We have a healthy, expanding, 12 month tourism period now, in this exciting new century, and we should be looking at many more ways, to make it function better. We are the stewards of one of the most beautiful places on earth. Keeping paradise is good for business. So to the city builders, I continue to harp, our tourism industry will not be improved by urban sprawl. It will be nurtured and improved by its conserved and healthy hinterland. Those delusional folks who believe that tourists, and cottage owners, flock here for the same urban landscape..... of what they can enjoy or loathe in their respective home regions, have perpetrated a binge of destruction that has caused more harm than advantage to the industry as a whole. Each year the retail cull takes more of what we simply didn’t need....but got anyway. While we have loads of retail opportunities, we don’t have the accommodations even yet, to truly make this area visitor-friendly and affordable for short and long stays for the general population of potential travellers. Box stores? I’ve never met a tourist yet, in many years of interaction, who told me “I came to Muskoka just to shop,” as a destination. While shopping, especially at some special events planned for the industry, has always been a part of the experience, it isn’t that remarkable to overshadow the attributes of the lakeland as a primary draw.
Suzanne and I, and the boys, for the most part, have celebrated our holidays in Muskoka.
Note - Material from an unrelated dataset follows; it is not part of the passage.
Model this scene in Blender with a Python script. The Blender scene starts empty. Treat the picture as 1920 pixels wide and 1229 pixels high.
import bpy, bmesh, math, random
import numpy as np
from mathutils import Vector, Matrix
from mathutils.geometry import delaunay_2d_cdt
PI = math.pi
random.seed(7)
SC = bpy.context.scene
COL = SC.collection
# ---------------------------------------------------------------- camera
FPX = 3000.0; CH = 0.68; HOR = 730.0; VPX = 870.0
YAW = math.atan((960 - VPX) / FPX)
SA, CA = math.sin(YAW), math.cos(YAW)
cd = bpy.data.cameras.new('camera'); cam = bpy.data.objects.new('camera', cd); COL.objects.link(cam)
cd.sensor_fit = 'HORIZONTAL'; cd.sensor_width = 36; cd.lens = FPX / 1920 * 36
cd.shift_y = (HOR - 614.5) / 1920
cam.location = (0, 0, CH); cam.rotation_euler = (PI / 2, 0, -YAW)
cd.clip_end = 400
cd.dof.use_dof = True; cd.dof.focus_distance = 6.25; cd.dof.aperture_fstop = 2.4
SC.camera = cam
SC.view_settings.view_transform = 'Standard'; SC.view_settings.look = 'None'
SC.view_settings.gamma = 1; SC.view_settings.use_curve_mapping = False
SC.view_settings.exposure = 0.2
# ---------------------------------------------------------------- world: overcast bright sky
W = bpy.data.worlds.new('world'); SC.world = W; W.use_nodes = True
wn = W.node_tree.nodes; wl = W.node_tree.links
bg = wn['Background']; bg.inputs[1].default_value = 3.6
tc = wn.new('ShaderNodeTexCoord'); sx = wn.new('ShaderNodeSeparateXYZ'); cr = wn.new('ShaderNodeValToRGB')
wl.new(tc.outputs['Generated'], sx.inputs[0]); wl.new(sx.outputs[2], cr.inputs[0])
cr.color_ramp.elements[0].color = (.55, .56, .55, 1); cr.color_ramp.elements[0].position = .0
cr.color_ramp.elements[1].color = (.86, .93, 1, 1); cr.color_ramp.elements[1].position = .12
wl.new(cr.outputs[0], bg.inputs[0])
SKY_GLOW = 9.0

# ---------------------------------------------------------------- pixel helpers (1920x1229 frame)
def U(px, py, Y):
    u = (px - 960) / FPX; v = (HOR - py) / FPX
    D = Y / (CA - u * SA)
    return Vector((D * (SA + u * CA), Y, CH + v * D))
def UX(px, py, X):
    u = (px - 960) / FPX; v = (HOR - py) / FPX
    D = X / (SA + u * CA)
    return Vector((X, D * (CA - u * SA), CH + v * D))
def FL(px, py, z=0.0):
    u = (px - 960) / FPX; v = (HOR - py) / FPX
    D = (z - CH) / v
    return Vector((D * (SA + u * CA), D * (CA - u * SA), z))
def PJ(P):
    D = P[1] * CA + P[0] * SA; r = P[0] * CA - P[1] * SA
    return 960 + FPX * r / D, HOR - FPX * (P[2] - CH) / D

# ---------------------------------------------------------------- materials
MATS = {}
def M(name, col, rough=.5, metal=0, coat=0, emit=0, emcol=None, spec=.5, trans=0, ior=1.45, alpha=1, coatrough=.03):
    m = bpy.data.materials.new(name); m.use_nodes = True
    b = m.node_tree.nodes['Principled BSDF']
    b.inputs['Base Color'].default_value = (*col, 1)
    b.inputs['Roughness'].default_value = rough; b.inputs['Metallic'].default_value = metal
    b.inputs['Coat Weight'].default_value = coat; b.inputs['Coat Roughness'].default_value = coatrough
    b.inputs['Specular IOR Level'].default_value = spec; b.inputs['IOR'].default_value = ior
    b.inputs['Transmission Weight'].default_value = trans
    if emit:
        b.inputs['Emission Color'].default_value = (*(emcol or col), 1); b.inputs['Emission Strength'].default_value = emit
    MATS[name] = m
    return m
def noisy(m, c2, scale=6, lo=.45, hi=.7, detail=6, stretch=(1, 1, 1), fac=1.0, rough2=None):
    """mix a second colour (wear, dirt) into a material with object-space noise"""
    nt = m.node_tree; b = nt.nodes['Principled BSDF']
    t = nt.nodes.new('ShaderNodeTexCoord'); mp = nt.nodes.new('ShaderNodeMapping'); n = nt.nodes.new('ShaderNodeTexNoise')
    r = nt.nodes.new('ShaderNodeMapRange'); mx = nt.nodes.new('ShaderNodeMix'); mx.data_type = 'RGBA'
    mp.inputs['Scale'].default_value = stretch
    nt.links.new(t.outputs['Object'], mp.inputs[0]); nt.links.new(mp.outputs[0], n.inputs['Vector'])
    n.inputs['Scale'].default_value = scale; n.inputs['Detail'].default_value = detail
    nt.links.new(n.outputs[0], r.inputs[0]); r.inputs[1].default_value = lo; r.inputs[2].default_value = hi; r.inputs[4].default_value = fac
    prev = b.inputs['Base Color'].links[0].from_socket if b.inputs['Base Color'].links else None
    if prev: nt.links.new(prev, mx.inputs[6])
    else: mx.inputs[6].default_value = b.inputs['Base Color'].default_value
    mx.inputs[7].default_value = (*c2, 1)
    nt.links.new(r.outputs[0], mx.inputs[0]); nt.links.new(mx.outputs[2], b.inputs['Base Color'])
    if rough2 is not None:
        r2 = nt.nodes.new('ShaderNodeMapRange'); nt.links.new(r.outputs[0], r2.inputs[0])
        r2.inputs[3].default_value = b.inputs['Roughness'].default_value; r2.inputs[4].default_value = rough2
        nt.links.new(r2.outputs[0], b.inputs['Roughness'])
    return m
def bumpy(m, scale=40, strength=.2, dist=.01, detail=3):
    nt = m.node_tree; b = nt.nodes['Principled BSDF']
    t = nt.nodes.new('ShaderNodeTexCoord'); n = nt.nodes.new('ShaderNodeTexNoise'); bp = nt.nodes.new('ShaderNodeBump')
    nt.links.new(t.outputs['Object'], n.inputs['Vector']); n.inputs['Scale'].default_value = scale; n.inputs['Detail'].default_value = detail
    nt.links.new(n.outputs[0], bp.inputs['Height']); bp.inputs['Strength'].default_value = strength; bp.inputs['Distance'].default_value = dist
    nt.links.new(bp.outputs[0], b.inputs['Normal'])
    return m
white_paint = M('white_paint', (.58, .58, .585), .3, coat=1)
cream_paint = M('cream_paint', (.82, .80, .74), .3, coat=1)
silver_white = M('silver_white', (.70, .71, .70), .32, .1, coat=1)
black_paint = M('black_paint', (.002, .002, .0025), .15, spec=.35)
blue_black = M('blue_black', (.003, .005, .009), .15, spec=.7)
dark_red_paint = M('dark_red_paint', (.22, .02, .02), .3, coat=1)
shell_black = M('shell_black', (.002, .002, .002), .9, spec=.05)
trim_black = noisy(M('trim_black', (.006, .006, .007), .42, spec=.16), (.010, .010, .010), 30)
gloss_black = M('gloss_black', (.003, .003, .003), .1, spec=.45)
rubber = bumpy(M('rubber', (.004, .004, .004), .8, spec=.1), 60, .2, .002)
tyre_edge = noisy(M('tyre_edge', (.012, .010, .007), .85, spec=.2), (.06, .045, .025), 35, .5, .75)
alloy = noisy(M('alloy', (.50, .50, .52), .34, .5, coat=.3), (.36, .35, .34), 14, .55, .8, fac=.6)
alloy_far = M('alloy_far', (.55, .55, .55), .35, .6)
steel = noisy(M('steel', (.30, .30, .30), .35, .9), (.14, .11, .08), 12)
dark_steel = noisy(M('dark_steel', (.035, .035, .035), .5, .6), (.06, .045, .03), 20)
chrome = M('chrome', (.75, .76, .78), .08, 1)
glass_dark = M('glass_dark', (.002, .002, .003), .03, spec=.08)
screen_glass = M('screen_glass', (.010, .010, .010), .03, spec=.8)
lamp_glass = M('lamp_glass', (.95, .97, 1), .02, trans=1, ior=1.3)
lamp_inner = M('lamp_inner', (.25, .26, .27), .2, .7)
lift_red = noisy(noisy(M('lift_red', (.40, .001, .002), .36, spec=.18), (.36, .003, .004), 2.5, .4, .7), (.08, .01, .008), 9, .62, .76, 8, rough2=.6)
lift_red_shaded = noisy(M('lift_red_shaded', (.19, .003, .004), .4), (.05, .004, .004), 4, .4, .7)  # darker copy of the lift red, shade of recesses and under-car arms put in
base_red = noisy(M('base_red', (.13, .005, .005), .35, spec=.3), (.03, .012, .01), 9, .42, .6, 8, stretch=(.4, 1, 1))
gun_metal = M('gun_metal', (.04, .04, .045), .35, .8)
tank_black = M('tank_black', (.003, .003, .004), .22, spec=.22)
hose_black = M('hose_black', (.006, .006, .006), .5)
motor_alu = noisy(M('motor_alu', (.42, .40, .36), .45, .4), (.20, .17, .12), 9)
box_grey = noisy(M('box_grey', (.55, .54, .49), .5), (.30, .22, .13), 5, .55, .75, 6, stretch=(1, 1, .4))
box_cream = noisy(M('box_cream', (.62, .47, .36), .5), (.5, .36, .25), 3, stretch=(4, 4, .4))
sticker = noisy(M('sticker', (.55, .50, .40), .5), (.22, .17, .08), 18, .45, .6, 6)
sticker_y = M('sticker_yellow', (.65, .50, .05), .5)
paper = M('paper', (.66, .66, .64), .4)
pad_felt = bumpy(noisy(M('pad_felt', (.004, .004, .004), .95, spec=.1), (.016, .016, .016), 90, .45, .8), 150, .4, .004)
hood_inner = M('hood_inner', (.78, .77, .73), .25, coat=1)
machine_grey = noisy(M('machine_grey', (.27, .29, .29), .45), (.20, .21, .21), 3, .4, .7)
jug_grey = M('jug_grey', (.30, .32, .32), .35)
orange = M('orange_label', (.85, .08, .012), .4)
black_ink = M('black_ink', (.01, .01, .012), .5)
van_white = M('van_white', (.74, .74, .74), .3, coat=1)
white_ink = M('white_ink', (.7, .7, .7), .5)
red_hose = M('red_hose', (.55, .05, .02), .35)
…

We adore our region throughout the year, and find very few temptations elsewhere, that could be as wonderful as lounging at this place.....looking out upon this beautiful winterscape, on a cozy hiatus from a winter walk.....settled comfortably by this crackling cedar fire. Maybe it’s true that being denied free time to explore Muskoka, more fully, as young adults, made us jealous about what we were missing. We’re catching up now, on what was missed before.
I think this new recognition of our region, is as much inspired by the tourism industry, as by anything else. Knowing how badly our admirers want to get back to Muskoka, can’t help, over a lifetime, to influence us hometowners, to appreciate more fully, the attraction from the inside out. We don’t have to travel hours, or deal with jammed traffic arteries to get here. We rise to it every morning, and it is magnificent.
Those who know our commitment to Muskoka, will tell you the Curries are loyalists to the region, and winter, summer, spring, or fall, they will vacation where they feel most inspired, most connected to nature, and most relaxed. We don’t criticize those who don’t share our passion, or only part of it, and who need a Mexico or South Seas vacation to renew their lives. But excuse us if we chortle, a wee bit, on our own, when we see that another snowstorm has closed an airport, at vacation time, or that a group of funseekers has been stranded by the collapse of their travel agency or cruise line. When I see lines of traffic backed up, on Highway 11 and 400, in the suffocating heat, and think about the angst to get to a destination, well, we both think about how lucky we are to live in a tourist economy.......a win, win situation in a place we simply call, our home.
Live in Muskoka? Try a vacation here! Truly the best of both worlds!